« 2019 » est une pièce de théâtre turque à sketchs grinçants et explosifs. Écrite en 2009, elle anticipe à sa façon 2019 (c’est-à-dire à peu près aujourd’hui) avec une remarquable justesse, alors que la Turquie imaginée par l’auteur est toute entière régie par l’islamisme.
En une grosse vingtaine de scènes brèves et souvent hilarantes, l’auteur nous plonge au cœur d’une Turquie du futur peut-être pas si éloignée de celle de 2009, mais en tout cas radicalisée. C’est toute la société turque qui est ici passée au vitriol : télévision par le biais des journaux télévisées verrouillés ou des publicités très ciblées, pouvoir politique et religieux, quotidien rythmé par la prière, athéisme combattu violemment.

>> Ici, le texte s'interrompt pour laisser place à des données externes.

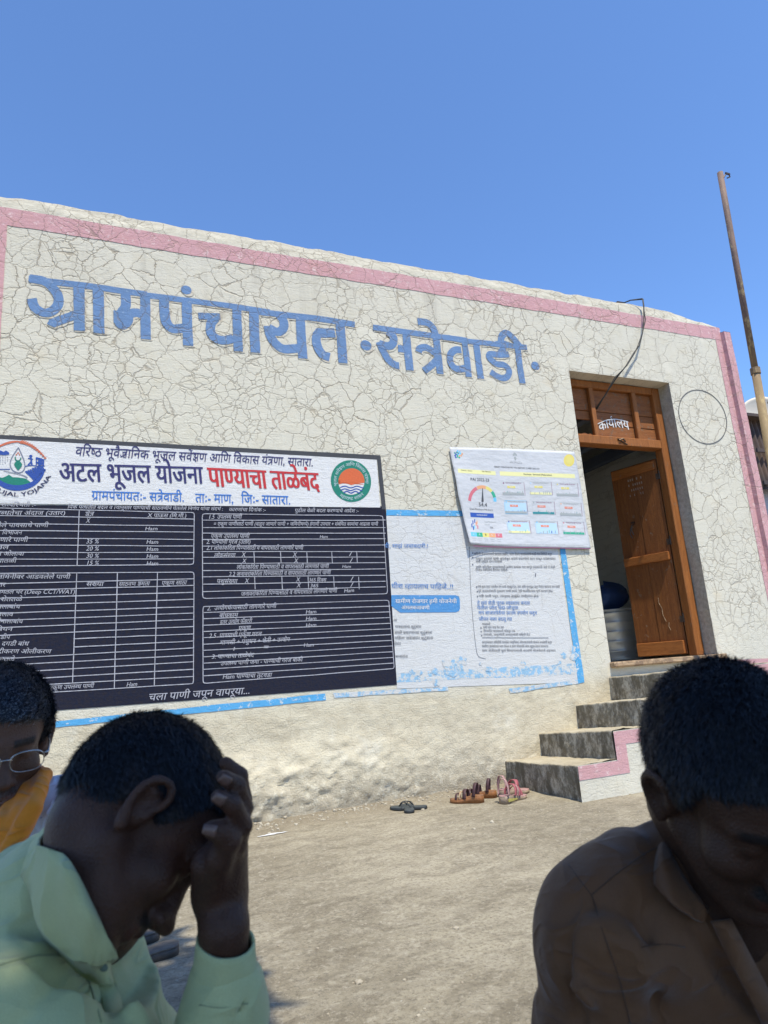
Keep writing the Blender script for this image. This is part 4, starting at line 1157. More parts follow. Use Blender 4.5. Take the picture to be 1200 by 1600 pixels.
for s, e in (((.15, .30), (.17, .42)), ((.17, .42), (.19, .52)), ((.12, .22), (.125, .29))):
    m.tube([(s[0], .014, s[1]), ((s[0] + e[0]) / 2 + .01, .017, (s[1] + e[1]) / 2), (e[0], .014, e[1])], .003, 5)
lpart(m, 'scratch', M_bare)
m = MB()
rr = random.Random(5)
for r_ in range(5):
    for c_ in range(7):
        if rr.random() < .8: m.box(.16 + c_ * .022 + r_ * .002, .16 + c_ * .022 + .014, .0135, .0142, 1.70 - r_ * .05 + .0, 1.70 - r_ * .05 + .022)
_ct = lpart(m, 'chalk_tally', paint('faint_chalk', (.30, .24, .20), bumpy=.1), 'rows of faint chalk marks on the door'); tag(_ct, kind='stuff')

# ================================================================== STEPS
ST = empty('concrete_staircase', (3.6, 4.0, 0), 'four grimy concrete steps climbing to the doorway, pink border along their outer side', 'stairs')
n = N('grimy_step_concrete', .95, .1)
vert = n.rng(n.xyz(2, n.n('ShaderNodeNewGeometry').outputs['Normal']), .2, .8, 1, 0)
c = n.mix(n.rng(n.noise(5, 5, .7), .35, .65), (.50, .44, .33), (.38, .32, .23))
grime = n.rng(n.noise(7, 6, .75, v=n.vec(n.pos, (1.2, 1.2, .6))), .38, .56)
gr2 = n.mix(n.rng(n.noise(11, 7, .78, v=n.vec(n.pos, (1.3, 1.3, .9))), .44, .58), (.19, .168, .128), (.58, .54, .46))
gr2 = n.mix(n.rng(grime, .2, .9, 0, .75), (.12, .105, .080), gr2)
c = n.mix(n.ma('MULTIPLY', vert, .93), c, gr2)
c = n.mix(n.rng(n.noise(40, 4, .7), .6, .68, 0, .6), c, (.12, .10, .08))
n.col(c); n.bump(n.ma('ADD', n.noise(40, 5, .75), n.ma('MULTIPLY', n.noise(9, 4, .7), 1.5)), .010, .9)
M_step = n.m
M_stepside = plaster('step_side_cream', CREAM, crack=1.0, lower=False)
YO = 3.575                                                  # outer side of the flight
SX = [2.655, 2.955, 3.315, 3.665, 5.02]; SZ = [.160, .315, .485, .665]; SO = [.205, .375, .545, .70]
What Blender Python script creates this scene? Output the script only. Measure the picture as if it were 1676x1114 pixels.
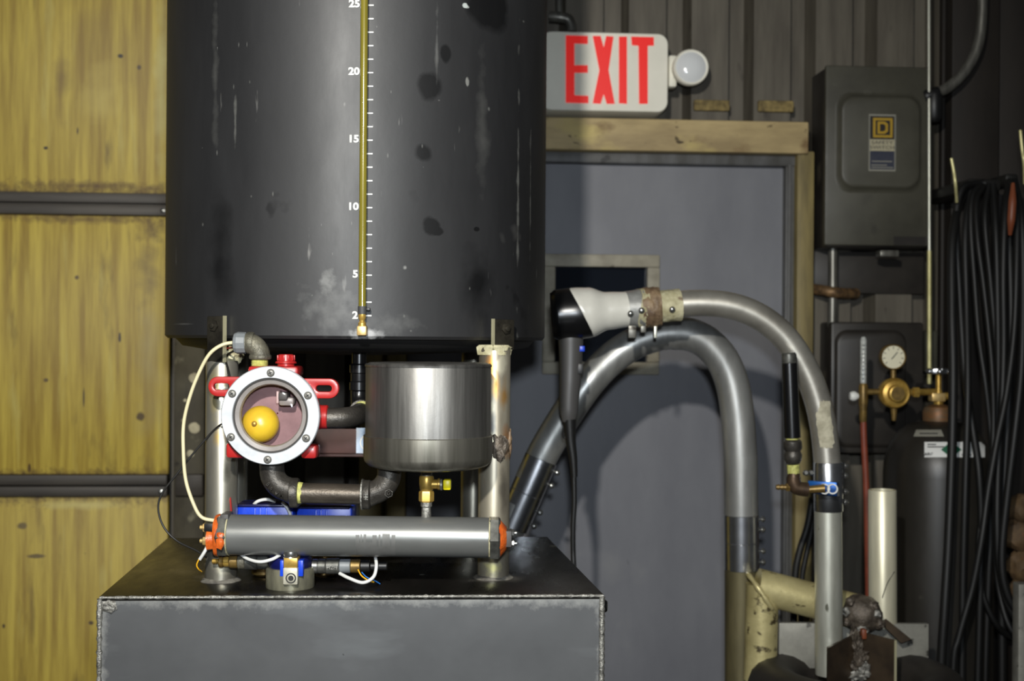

Nous allons suivre deux hommes dissidents, Kemal et Mustafa, sympathisants du mouvement Atatürk (nom choisi en référence au père fondateur de la Turquie moderne dans les années 1920), terrés dans un abri qu’ils vont finir par quitter au péril de leur vie.
Les scènes se déroulant au cœur de l’administration turque islamisée sont particulièrement croustillantes, l’auteur parvenant à la perfection à rendre burlesques des situations inextricables et absurdement figées. À ce propos, la teneur de certains dialogues fait irrésistiblement penser à BECKETT et même KAFKA :
« - Je ne peux pas vous
délivrer une attestation de domicile.
-
Pourquoi donc ?
-
Vous n’êtes pas domiciliée 14, rue Hadji
Cemalettin, appartement numéro 5. Ce sont Ferit et Nurten Güngormuş qui habitent
là.
-
Ce sont mes parents, j’habite avec eux…
-
Mais votre nom ne figure pas sur
l’ordinateur…
-
Comment est-ce possible ? J’habite là
depuis l’âge de 7 ans…
-
Oui, le nom de famille correspond mais vous
ne figurez pas sur l’ordinateur… Lors de la dernière coupure générale
d’électricité, l’ordinateur s’est bloqué… Il y a eu un sacré bazar et certains
noms se sont effacés… Allah l’a sans doute voulu ainsi !
-
J’imagine que c’est plutôt à cause de la
coupure d’électricité ! Enfin, peu importe, vous n’avez qu’à rajouter mon
nom.
-
Je ne peux pas. Pour le faire, il faudrait
que vous m’apportiez un document prouvant que vous habitez là.
-
Et où puis-je l’obtenir ?
-
Auprès de la mairie d’arrondissement.
-
C’est ici. C’est donc bien à vous de me
donner ce document. C’est justement l’attestation de domicile.
- Oui, mais je ne peux pas vous le donner. L’ordinateur vous a effacée. C’est la volonté d’Allah ! »
Et pour l’auteur se mettre dans la position qui pourrait être la sienne dans dix ans, avec ce sketch surréaliste des dialogues d’une pièce de théâtre que les créateurs se forcent de rendre tolérables par toute la population, donc forcément lissés et rendus « religieusement correcte ». Puis ces habitants fortunés qui envisagent de quitter le pays sur fond de pouvoir politique menacé par le PKK et autres mouvements kémalistes (réformistes et laïcs).
La fin de la pièce se déroule en deux étapes. Tout d’abord l’issue du procès de Kemal et Mustafa après une folle course poursuite, issue là encore toute kafkaïenne, rappelant par ailleurs les procès staliniens joués à l’avance. Puis une avant-dernière scène d’anticipation mondialisée, imaginée pour 2029.
Pièce particulièrement jubilatoire, dans laquelle nous prenons mieux conscience des enjeux d’une société turque cadenassée, en même temps que nous rions de bon cœur devant le génie de Ferhan ŞENSOY qui parvient à rendre franchement hilarantes des scènes troubles voire dramatiques. Ferhan ŞENSOY est né en 1951 et représente aujourd’hui une sorte d’institution dans la culture turque. Il a beaucoup écrit, travaillé en France, a passé en revue la société turque d’une manière politique et contestataire, ce qui lui a parfois valu des censures. Cette pièce, ici traduite brillamment par Noémi CINGÖZ, est exceptionnelle par sa vivacité, son aspect profondément politique et positionné, mais aussi par cet humour décapant. Très gros coup de cœur ! Sortie tout récemment aux incontournables éditions L’Espace d’un Instant que je m’empresse une nouvelle fois de remercier chaleureusement.